El imperio de la mentira avanza en una sociedad que apenas encuentra recursos para frenarla. Desde instancias ideológicas y partidos políticos, intentan engañarnos con palabras falsas: progresista, demócratas, plurinacionalidad, diálogo, mesa negociadora, derecho a decidir, tolerancia, etc. Y hacen todo lo contrario. Con más calado aún: muerte digna, interrupción voluntaria del embarazo, matrimonio, familias, derechos sociales, etc.

 De ese modo las palabras ya no remiten a la realidad sino a un constructo, un anacoluto que diría aquél, como simple expresión de la voluntad y la fuerza: sic volo, sic iubeo, es decir, quiero esto y lo impongo. Y la ciudadanía se lo traga tan pancha, porque ya no creen en la verdad de las personas y de las cosas, es decir, en la realidad real, no la de ficción inoculada por los que mandan para anestesiar a la sociedad en su capacidad de respuesta. Los nuevos derechos, que llaman, son en realidad pan y circo: el poder legislativo desconectado de la ética, el ejecutivo provisional montado en la mentira, el judicial politizado, y el mediático mercenario tratan de recrear ciudadanos dóciles y ejercer el control social. Hacen todo lo contrario de lo que demanda la condición humana hecha para vivir en la verdad.

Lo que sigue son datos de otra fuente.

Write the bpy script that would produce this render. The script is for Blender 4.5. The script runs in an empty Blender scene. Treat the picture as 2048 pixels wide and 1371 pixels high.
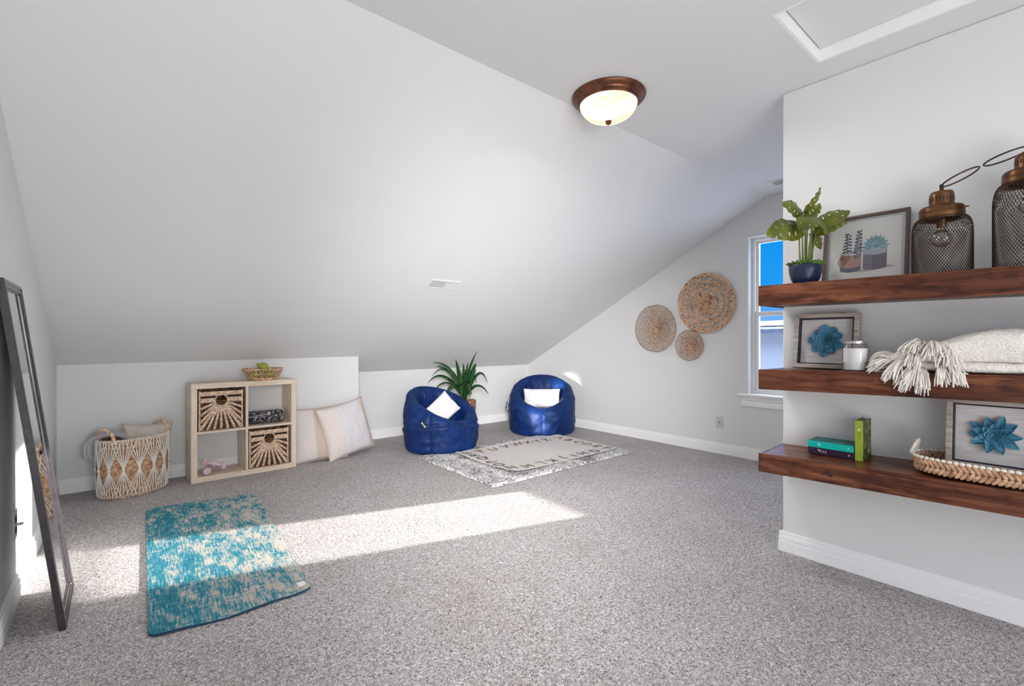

 A diferencia de los animales, que sólo ladran, relinchan, rugen..., la palabra humana tiene su contenido pues alaba o critica, corrige o escandaliza, construye o siembra discordia separando los corazones, y por eso debemos hablar siempre con prudencia. La gran tarea de la educación es formar a los jóvenes en los principios éticos permanentes, en la honradez, en el ejercicio de las virtudes, pues la forja del carácter pasa por decidirse por la verdad y la sinceridad, aprender a ser cortés pero sin adular, sincero sin tosquedad, honrado sin torpeza, fiel a los principios sin ofender a los demás.

Tendríamos que recordar que es mentira todo lo que contradice a la verdad y a la rectitud: se puede mentir con la palabra pero también con el silencio, con la doble intención, con el comportamiento astuto y falaz; y mienten también los que sólo dicen la mitad de lo que piensan, o van siempre con rodeos y medias tintas, los que desconciertan al prójimo porque nunca sabemos el alcance de su amistad.

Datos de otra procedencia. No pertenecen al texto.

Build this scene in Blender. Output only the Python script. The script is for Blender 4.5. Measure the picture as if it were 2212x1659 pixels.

«La mentira es condenable por su misma naturaleza. Es una profanación de la palabra cuyo objeto es comunicar a otros la verdad conocida. La intención deliberada de inducir al prójimo a error mediante palabras contrarias a la verdad constituye una falta contra la justicia y la caridad (...)» Por ello «toda falta cometida contra la justicia y la verdad entraña el 'deber de reparación', aunque su autor haya sido perdonado», transmite el Catecismo de la Iglesia Católica (nn.2485 y 248). 

Quien lastima la verdad no sabrá respetar sus deberes; quien emprendió un camino mediante afirmaciones dudosas, querrá abrirse paso en la vida de un modo poco honrado: si es un político mentirá de modo compulsivo sin importarle lo que dijo ayer, si es juez se plegará al poder ejecutivo y a una opinión pública manipulada; si es funcionario público se dejará sobornar; si es comerciante manipulará con el fraude; si es empleado se aprovechará o hurtará a la empresa; si es obrero manual engañará en la factura o cubrirá las chapuzas para que su mal hacer tarde en notarse.

 «Amicus Plato magis veritas»: Platón es mi amigo pero lo soy más la verdad. Debería figurar en el frontispicio del Congreso. Si no queremos perjudicar a otros es preciso seguir el principio moral que prohíbe hacer el mal para alcanzar un fin bueno. Y evitaremos mentir para subir un escalón hacia la meta propuesta, la conquista del cielo para algunos, mientras que lo contrario nos incluiría en la caterva de los trepas, que desarrollan toda su astucia para encaramarse sobre los demás y triunfar.

Todos podemos ser veraces en vez de mentirosos y ejercitar la virtud cada día: ser hombres o mujeres de palabra que saben dominar su lengua porque quieren ser leales. No descubrir el secreto que te fue confiado, no divulgar maliciosamente las faltas de los demás, no murmurar ni punzar con ironía a los presentes ni hablar mal de los ausentes; no extasiarte escuchándose a sí mismo y sin dejar pausa para otras intervenciones; no parlotear sin ton ni son, con palabrejas vacías o infames. Por último: perseverar siempre en la verdad aunque alguna vez sea en detrimento propio; no mentir ni siquiera en las cosas pequeñas. Y por todo ello estar vacunados contra los mentirosos y frenar el imperio ominoso de la mentira.